Your reputation is critical if you want to be a five star business.  But it can’t be created overnight, it takes time and effort – not to mention planning, protecting and promoting.

What strategies have you got in place for growing the reputation you want?

It all starts with your values and it’s worth spending some time examining and clarifying what is important to you and your business.  As a business owner, your values will have an enormous impact on those of the business you own.  However, if there are other people in your business it’s important to get the input of any business partners or managers you work alongside and then to ensure that those values are communicated clearly to your team.

This sounds easy, but it’s something that many companies fail to do well – or at all.

Your reputation strategy will include:

Top level

  • Your top three values and a description of what that means to your business.
  • A clear vision of your ideal clients and what they want.
  • The actions that will ensure that your values are supported and delivered.
  • The behaviours that you expect from your team to underpin these values.
  • The impact on your customers/clients as a result of everyone living these values.

Second level

The next level is the detail of how you will ensure that your values and, consequently, your reputation is rock solid.  This will include:

  • Who is responsible for which aspects of your reputation management.
  • Review of the role profiles of each person in your organisation to ensure that the outcomes you expect of them are consistent with delivering the values.
  • Discussion with each team member to ensure that they are aligned correctly.
  • Possibly, training to reskill or upskill team members, or to reinforce the systems and processes that will ensure the customer gets a 5 star service.
  • Development of systems and processes that ensure a consistent service in every aspect of customer engagement.
  • Levels of decision making to make it easy for customer facing staff to give customers a quick response (and avoid ‘I don’t have the ability to give you an answer’ situations).

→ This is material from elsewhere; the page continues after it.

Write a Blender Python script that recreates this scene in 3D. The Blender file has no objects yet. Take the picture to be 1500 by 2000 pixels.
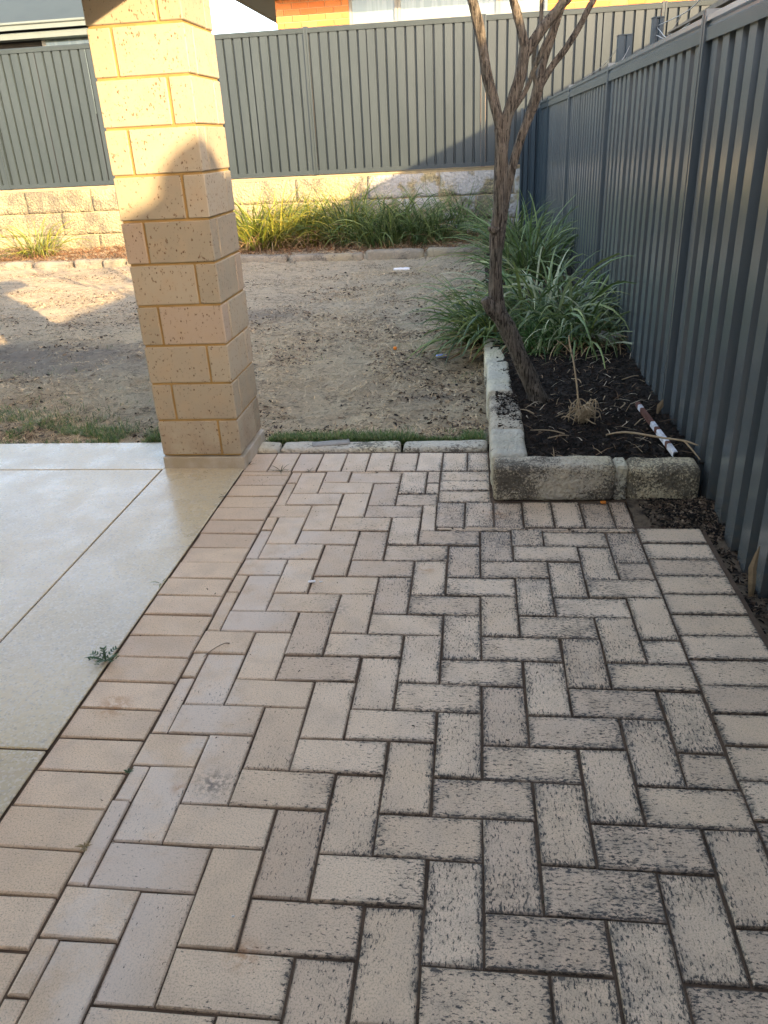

It’s really important that you and your senior team live and breathe your values to ensure your reputation develops a glossy polish!

Third level

It’s important to look at protection and promotion of your reputation.

Who will keep a watch on what people are saying about you?  Regular checks on the search engine under your company’s name – and any short versions or alternatives is a good first step.  Maybe set up Google Alerts so you get proactive information when you’re mentioned.  Google reviews, Trustpilot, LinkedIn recommendations and any other review platforms need to be tracked too.

Who will be responsible for your social media?  Someone needs to develop your social media profiles, post strategy and keep track of engagement to ensure comments are promptly replied to.  Creating content – video, images and text – all need to be done to reflect your values, brand and ethos.

Who will be responsible for content generation – blogs, newsletters, articles for publication, email campaigns, etc.?

Who will look after your website, ensuring the content is up-to-date, links are working, fresh information is posted regularly, etc.?

This is just the tip of the iceberg – and every company will have activities that are relevant to their particular brand, industry, values and team.  Hoping it will happen if everyone is nice to customers isn’t a strategy that will work long-term, so it’s worth investing the time and effort in developing a robust reputation strategy and operating plan.